On December 7, 2015, the Department of Labor-Management Standards sent the persuader rule to the Office of Management and Budget for final review. The agency estimated in its fall regulatory agenda that the rule will be published in March 2016. If published, I expect multiple lawsuits trying to stop it. For example, a lawsuit could argue that the regulation is arbitrary and capricious under the Administrative Procedure Act. The American Bar Association will likely challenge it on the basis that it infringes on the attorney-client privilege. Congress could also mount a Congressional Review Act challenge of the rule, potentially preventing its implementation if a motion of disapproval is then signed by the president.

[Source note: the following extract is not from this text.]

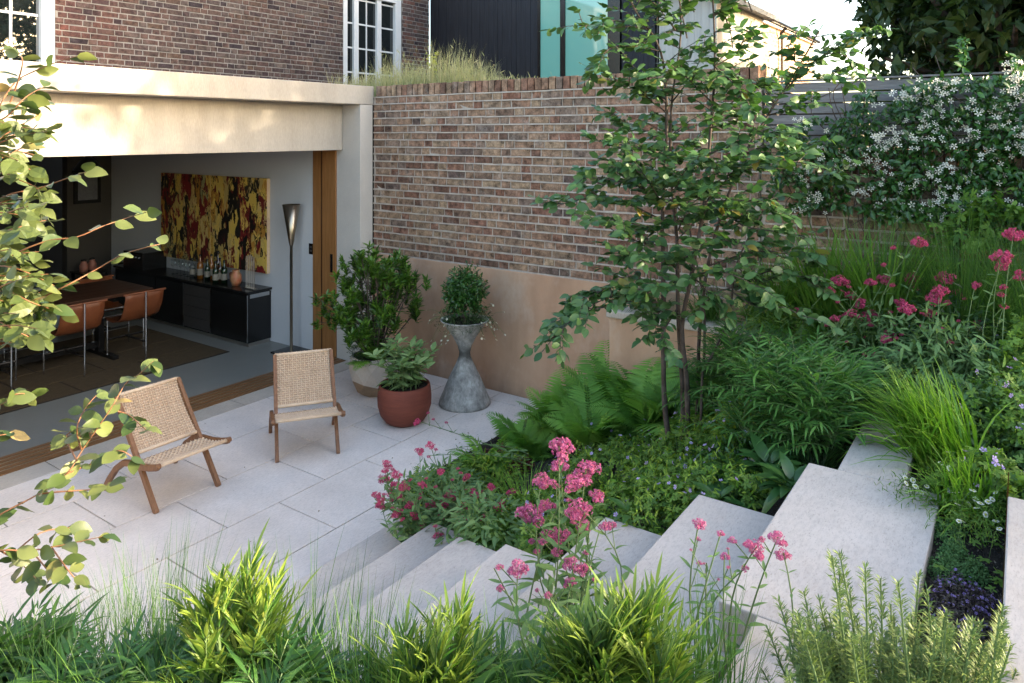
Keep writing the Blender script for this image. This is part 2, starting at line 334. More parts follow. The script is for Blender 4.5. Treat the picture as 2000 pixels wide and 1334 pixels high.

But which president will be in office if a motion is made?

March 23, 2016

Most of what we warned has come true. The final rule, however, provides minimal reprieve from the original language in that “no reporting is required by reason of a consultant merely giving ‘advice’” to the employer, such as, for example when a consultant: offers guidance on employer personnel policies and best practices; conducts a vulnerability assessment for an employer; conducts a survey of employees (other than a push survey, i.e. one designed to influence participants and thus undertaken with an object to persuade); counsels employer representatives on what they may lawfully say to employees; conducts a seminar without developing or assisting the employer in developing anti-union tactics or strategies; or makes a sales pitch to undertake persuader activities. Reporting is also not required for merely representing an employer in court or during collective bargaining, or otherwise providing legal services to an employer.